Archives for March 2010

Culture Drives Productivity

In Lou Gerstner’s book, Who Says Elephants Can’t Dance, Mr. Gerstner is quoted as saying “I came to see, in my time at IBM, that culture isn’t just one aspect of the game – it is the game. In the end, an organization is nothing more than the collective capacity of its people to create value.” Businesses with great internal culture project the same outward. They are more productive as a business because their people are more productive individually and as a team. Leadership understands that happy and engaged people are more productive.

Most everyone has worked in a business where the culture was bad. Where mistakes were punished, poor company performance is blamed on staff, and where dictatorship was confused with leadership. In these organizations, the average employee provides less than eight hours of productivity; taking advantage of every break, commiserating with other employees over e-mail or water-cooler encounters, arriving and leaving at precise times; putting in time for money.

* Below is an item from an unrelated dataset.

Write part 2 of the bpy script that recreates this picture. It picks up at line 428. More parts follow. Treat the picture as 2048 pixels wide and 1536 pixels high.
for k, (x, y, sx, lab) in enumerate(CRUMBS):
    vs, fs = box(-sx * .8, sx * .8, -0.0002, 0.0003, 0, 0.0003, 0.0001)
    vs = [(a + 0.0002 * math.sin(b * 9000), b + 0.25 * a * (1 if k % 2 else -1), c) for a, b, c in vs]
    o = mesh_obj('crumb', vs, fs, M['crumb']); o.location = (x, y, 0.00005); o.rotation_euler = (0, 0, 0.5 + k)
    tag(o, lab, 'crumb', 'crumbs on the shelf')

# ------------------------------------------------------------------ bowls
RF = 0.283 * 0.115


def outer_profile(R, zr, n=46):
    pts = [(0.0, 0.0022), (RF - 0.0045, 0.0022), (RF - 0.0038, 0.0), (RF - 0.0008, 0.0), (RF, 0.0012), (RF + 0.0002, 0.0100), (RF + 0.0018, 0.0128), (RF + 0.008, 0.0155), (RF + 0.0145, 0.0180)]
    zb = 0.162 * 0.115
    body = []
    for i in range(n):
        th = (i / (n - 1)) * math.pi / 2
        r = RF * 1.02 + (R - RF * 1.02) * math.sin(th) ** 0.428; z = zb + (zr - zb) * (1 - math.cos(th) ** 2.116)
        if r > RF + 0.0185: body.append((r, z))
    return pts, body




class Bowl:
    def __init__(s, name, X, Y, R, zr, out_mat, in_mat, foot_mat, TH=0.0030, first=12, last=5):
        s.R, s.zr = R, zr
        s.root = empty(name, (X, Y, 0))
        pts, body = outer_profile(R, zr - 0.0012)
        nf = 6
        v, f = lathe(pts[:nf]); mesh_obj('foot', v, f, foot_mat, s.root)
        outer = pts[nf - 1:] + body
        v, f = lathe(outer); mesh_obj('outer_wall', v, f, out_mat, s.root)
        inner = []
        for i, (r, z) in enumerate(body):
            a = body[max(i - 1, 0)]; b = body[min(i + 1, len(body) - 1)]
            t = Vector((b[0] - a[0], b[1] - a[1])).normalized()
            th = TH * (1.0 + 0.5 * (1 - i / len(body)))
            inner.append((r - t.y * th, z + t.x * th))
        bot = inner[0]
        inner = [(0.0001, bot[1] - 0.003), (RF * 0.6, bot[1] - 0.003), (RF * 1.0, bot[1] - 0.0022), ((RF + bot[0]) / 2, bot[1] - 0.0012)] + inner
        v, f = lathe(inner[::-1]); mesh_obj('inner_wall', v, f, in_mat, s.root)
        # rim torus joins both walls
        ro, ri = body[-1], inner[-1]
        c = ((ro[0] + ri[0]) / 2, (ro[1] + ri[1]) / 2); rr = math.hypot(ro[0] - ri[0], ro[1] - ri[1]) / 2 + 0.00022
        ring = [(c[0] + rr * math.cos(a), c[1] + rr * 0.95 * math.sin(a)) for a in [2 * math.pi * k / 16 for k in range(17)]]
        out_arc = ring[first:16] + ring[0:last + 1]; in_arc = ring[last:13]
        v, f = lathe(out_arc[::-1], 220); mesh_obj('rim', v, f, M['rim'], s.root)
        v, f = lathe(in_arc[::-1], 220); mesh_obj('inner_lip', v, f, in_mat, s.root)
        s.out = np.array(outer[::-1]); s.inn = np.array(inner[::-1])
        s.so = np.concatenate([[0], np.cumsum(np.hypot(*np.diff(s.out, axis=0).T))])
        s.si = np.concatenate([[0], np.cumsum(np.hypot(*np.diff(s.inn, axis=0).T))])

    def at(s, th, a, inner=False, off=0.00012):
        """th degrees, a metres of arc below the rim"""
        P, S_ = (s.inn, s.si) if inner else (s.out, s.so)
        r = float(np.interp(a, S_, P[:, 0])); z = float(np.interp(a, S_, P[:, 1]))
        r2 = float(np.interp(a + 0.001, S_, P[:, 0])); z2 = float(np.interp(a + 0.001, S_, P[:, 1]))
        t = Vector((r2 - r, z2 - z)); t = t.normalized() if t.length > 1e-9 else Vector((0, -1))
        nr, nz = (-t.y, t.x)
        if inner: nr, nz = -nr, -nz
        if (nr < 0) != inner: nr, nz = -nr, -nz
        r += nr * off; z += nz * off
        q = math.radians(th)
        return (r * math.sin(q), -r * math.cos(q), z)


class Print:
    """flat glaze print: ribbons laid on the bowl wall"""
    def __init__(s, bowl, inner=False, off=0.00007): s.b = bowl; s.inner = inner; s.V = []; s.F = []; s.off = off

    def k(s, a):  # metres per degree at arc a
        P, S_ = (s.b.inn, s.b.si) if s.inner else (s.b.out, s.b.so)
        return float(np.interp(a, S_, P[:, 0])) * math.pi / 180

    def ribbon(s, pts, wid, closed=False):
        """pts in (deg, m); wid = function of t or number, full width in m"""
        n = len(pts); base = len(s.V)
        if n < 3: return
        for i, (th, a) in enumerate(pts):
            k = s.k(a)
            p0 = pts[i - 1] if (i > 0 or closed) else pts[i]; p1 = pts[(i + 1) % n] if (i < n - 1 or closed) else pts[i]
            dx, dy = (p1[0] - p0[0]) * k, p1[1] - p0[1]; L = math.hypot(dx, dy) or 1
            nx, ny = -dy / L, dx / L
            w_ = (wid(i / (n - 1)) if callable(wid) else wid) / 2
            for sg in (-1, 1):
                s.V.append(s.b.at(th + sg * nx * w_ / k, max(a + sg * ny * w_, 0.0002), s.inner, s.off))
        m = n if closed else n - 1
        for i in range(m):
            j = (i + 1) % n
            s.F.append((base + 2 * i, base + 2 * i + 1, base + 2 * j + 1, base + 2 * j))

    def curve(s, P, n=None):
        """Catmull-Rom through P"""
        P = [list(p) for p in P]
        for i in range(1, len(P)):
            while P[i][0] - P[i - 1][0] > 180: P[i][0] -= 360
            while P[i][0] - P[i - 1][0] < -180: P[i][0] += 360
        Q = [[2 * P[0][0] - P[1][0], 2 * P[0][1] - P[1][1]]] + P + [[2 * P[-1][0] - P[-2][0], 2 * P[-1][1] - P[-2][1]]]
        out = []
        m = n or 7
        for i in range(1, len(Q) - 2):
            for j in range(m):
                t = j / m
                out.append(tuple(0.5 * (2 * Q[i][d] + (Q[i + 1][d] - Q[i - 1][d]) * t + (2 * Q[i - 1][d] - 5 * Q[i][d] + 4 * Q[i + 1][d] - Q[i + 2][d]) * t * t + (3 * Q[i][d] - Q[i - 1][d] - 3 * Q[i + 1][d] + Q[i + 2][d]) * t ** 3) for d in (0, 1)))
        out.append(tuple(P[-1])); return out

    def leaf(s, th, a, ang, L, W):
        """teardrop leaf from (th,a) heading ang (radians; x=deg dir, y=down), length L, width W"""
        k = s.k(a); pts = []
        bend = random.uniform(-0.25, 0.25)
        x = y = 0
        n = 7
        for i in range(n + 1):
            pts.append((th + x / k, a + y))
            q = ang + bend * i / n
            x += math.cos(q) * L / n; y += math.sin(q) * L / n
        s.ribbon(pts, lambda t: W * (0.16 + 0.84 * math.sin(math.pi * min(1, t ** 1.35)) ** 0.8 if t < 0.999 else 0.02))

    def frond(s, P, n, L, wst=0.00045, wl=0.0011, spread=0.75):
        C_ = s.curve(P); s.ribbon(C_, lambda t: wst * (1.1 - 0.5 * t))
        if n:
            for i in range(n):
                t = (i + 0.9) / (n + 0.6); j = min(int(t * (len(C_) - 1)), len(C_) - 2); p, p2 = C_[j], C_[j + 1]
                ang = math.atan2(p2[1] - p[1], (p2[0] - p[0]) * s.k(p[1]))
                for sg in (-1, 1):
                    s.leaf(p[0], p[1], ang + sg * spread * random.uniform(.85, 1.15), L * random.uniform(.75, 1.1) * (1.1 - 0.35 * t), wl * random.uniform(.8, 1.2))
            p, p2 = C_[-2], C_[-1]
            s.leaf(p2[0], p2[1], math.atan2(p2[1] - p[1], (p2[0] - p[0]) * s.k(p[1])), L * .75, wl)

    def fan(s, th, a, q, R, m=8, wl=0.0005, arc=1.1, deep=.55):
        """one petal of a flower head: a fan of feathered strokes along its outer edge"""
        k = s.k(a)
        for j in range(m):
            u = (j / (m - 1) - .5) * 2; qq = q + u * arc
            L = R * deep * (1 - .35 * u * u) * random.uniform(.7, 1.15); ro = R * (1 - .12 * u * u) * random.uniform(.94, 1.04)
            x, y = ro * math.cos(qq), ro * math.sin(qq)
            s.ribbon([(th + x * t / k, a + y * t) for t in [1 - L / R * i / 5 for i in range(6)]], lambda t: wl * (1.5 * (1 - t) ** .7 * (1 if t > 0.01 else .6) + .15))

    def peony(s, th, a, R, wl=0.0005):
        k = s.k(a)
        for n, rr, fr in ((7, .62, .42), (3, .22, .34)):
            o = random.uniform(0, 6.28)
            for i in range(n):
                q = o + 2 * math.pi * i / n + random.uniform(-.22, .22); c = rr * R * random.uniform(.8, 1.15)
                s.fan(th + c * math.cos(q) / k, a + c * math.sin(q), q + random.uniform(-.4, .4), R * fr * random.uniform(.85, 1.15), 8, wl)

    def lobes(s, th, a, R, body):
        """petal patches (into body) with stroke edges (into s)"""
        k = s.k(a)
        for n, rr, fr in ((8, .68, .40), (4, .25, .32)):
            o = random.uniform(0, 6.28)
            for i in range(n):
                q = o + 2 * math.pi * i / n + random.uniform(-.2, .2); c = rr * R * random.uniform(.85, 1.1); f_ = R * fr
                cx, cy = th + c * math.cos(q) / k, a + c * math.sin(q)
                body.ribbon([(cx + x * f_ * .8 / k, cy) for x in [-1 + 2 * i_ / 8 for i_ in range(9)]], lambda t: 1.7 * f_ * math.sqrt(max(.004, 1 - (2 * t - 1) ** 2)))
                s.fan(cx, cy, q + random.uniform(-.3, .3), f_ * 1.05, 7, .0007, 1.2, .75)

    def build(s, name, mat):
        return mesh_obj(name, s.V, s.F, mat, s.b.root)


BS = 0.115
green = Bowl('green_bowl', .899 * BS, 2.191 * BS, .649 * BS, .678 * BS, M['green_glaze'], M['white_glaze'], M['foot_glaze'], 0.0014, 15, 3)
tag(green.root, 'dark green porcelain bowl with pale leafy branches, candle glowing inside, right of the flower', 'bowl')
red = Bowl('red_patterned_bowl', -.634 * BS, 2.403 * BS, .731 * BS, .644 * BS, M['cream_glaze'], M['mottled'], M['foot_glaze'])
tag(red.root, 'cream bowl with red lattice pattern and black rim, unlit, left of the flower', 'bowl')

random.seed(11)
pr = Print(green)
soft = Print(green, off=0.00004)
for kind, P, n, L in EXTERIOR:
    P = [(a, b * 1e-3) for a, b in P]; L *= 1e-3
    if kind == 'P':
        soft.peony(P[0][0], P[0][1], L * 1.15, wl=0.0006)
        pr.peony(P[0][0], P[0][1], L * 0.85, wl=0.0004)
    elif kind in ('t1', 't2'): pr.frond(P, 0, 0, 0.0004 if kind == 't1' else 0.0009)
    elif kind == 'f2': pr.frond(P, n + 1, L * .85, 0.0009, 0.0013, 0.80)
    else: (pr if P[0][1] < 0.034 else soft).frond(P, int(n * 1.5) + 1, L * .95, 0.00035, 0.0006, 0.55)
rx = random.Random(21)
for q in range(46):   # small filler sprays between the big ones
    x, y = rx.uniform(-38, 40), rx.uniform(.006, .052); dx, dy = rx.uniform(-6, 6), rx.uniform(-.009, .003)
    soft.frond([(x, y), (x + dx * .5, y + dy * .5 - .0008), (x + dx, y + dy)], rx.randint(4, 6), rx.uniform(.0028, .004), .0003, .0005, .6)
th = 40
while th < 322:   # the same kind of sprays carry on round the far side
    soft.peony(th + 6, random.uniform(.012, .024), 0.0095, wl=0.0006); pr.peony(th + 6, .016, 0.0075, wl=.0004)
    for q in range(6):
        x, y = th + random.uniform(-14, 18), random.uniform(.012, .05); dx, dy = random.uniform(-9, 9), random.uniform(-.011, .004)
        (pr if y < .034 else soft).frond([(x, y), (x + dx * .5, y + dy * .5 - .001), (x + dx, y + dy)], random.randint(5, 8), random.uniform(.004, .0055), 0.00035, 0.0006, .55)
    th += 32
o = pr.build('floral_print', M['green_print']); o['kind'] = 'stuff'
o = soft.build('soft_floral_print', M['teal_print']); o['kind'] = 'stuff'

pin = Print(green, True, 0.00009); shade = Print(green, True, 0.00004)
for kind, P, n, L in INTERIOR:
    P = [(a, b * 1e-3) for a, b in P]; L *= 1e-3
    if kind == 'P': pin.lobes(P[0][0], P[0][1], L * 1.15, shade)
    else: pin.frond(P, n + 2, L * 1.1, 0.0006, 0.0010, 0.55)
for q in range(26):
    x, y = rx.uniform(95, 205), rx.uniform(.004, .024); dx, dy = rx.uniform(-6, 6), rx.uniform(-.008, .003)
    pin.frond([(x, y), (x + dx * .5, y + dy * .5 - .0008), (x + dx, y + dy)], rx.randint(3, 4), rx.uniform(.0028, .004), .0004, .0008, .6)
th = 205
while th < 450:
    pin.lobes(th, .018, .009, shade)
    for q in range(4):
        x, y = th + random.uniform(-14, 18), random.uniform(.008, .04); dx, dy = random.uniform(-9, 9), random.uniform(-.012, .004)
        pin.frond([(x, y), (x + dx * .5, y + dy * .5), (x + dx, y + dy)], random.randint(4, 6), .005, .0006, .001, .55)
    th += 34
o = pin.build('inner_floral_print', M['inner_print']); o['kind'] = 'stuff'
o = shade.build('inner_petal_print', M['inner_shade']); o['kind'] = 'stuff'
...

In businesses with a great culture, where everyone’s ideas are respected, work enjoyment and creativity is fostered, mistakes are valued as learning experiences, and success and failure is owned as a team, employees regularly provide more than eight hours of productivity. They work thru breaks, come in early, stay late, eat lunch at their desk, all because they want to. All because they enjoy what they do and are thrilled to be a part of a winning team.
If your culture is great, results will be great. If your culture is poor or worse, your results are likely to follow. Culture and the resulting morale mean everything to your business. If you adopt the “beatings will continue until morale improves” style of management, you have missed the point.

What is your brand?

Mistakenly, many people believe that their company brand is their logo. When they think about brand development, they think about logos, colors, creative, and advertising. In reality, your company “brand” is the mind impression generated by someone when they are confronted with your logo, name, product, or service. And the mind impression generated by any individual is a culmination of all experiences that person has had related to your company, product, or service. This includes what they have heard or read as well as actual personal experiences.

Your brand is impacted by all you do and say as well as all that others say about you. From media to word of mouth, there is an independent brand generation engine running 24/7, working in your favor or not. Your ability to build a strong brand, and to make it the brand you want is directly related to everything you do to, or for, every employee, customer, or any other person that becomes informed about you.

When you think of strong brands like Mercedes® or Coca-Cola®, you get an immediate mind impression, including a taste impression in the case of Coke®. Some generate a good mind impression because they have had good experiences and / or heard positive things regarding those brands. Others, who have not had such good experiences or have heard less than positive things about those brands, have a completely different mind impression. Some impressions are very strong because there is a significant amount of experience, while some impressions are much less intense.

If you want to build a strong brand for your company, and you want it to be the brand that helps you achieve your Vision, Mission, and Goals, then you need to build that brand into everything you do, say, and cause to be said about you. From your logo to your advertising, products and services, treatment of customers and employees, commitment to your community and country, and overall business vitality, you must be diligent and consistent. If you don’t build your brand proactively, it will be built for you – good or bad.

Are You a Buggy Whip Company?

With the invention of the automobile over a century ago, and the subsequent move to mass transit, the use of horses for transportation of people, goods, and services transitioned from essential to unnecessary. Along the way, many providers of related products, like wagons, buggies, and buggy whips either evolved into businesses that supported motorized vehicles, or they perished. Those that survived realized that they were in the transportation business, not the buggy or whip business. Those that perished thought the reverse.

Currently, the newspaper industry is going through a similar transition. Some see themselves to be in the “newspaper” business, while others see themselves (correctly) to be in the “news” business. Those that are in the news business, and modify the mediums by which they deliver that news to fit the market demand will survive. Those that do not will go the way of similar buggy whip producers.

All companies, regardless of size or age, must understand their business in terms of true market demand. They must monitor the evolving needs of their market and make the necessary adjustments to remain relevant. As simple as it sounds, businesses go under on a regular basis blaming market factors they could have, and should have, predicted and integrated into their strategic plans.

What business are you really in? What will that business / industry really look like in five, and then ten years? What proactive steps will you take to be relevant to your market and stay ahead of your competition?